[134]. In two different rolls we come across such cognomens as ‘Osbert Diabolus’ and ‘Roger le Diable.’ These are very likely but relics of early jesting upon the local forms mentioned in the text. A ‘Thomas de Devyle’ occurs in the Parliamentary Rolls, while in the Writs of the same we find a ‘John de Evylle.’ The former instance, again, may be but a sarcastic reduplication of the prefix. Dean Milman, quoting the author of Anglia Judaica, tells the following story, which shows how early this name had been so played upon:—‘A certain Jew travelling towards Shrewsbury in company with Richard Peche, Archdeacon of Malpas, in Cheshire, and a reverend dean whose name was “Deville,” was told amongst other things, by the former, that his “jurisdiction was so large as to reach from a place called Ill Street all along till they came to Malpas, and took in a wide circumference of country.” To which the infidel, being more witty than wise, immediately replied: “Say you so, sir? God grant me then a good deliverance! For it seems I am riding in a country where Sin (Péché) is the archdeacon, and the Devil himself the dean; where the entrance into the archdeaconry is in Ill Street, and the going from it Bad Steps (Malpas).”’ (History of Jews, vol. iii. p. 232.)

[135]. Hall, in his ‘Chronicles,’ speaks of the ‘Duke of Burgoyne.’ (F. xxiiii.)

[136]. ‘Champaigne,’ of course, means simply plain-land, and is found locally in various parts of Western Europe. I have included ‘Champion’ with the others because, though sometimes a combative sobriquet, it is as often found to be the mediæval form of the local term, ‘Champian’ and ‘Champain’ being other modes of spelling the same to be met with at this period. Thus we find such double entries as ‘Katerina le Champion’ and ‘Roger de Champion.’ Our present Authorised Version uses the word twice, as in Deut. xi. 30:—‘Are they not on the other side Jordan, by the way where the sun goeth down, in the land of the Canaanites, which dwell in the champaign over against Gilgal, beside the plains of Moreh?’ In the various translations of this passage almost all the above modes of spelling have been used.

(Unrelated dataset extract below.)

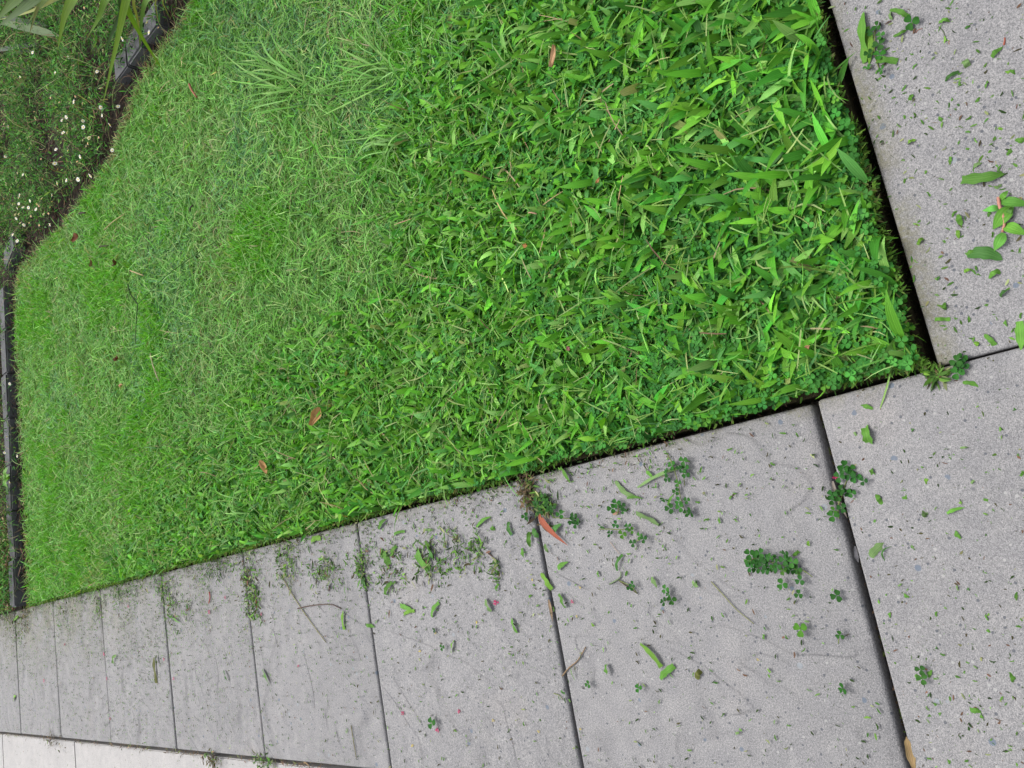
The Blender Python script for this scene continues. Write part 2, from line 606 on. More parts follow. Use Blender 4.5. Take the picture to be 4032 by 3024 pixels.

[137]. Vide Words and Places, p. 436.

[138]. Camden says: ‘When Rollo had Normandy made over to him by Carolus Stultus, with his daughter Gisla, he would not submit to kiss Charles’s foot. And when his friends urged him by all means to kiss the king’s foot, in gratitude for so great a favour, he made answer in the English tongue, “Ne se, by God”—“Not so, by God”—upon which the king and his courtiers, deriding him, and corruptly repeating his answer, called him “Bigod,” from whence the Normans are to this day termed “Bigodi.”’

[139]. ‘John Spaynard’ is found in the Cal. Rot. Patentium; but the name is now obsolete, I imagine. ‘Peter Ispanier’ occurs in Clutterbuck’s Hertford (vol. i. Index).

[140]. Hence we find Skelton speaking in one of his poems of ‘That gentyll Jorge the Januay.’

[141]. Wicklyffe, in his preface to St. Paul’s Epistle to the ‘Romayns,’ quotes St. Jerome, and adds, ‘This saith Jerom in his prologe on this pistle to Romaynes.’

[142]. ‘Turk,’ we must not forget, was a general term for anyone of the Mahommedan faith. It still lingers in that sense in the Jews, Turks, Infidels, and Heretics of our Book of Common Prayer.

[143]. Thus we find Bishop Coverdale, in his Prologue to the New Testament, written 1535, saying, ‘And to help me herein I have had sundry translations, not only in Latin, but also of the Dutch interpreters, whom, because of their singular gifts and special diligence in the Bible, I have been the more glad to follow.’ (Park: Soc. p. 12.) Here he is manifestly speaking of the German reformers.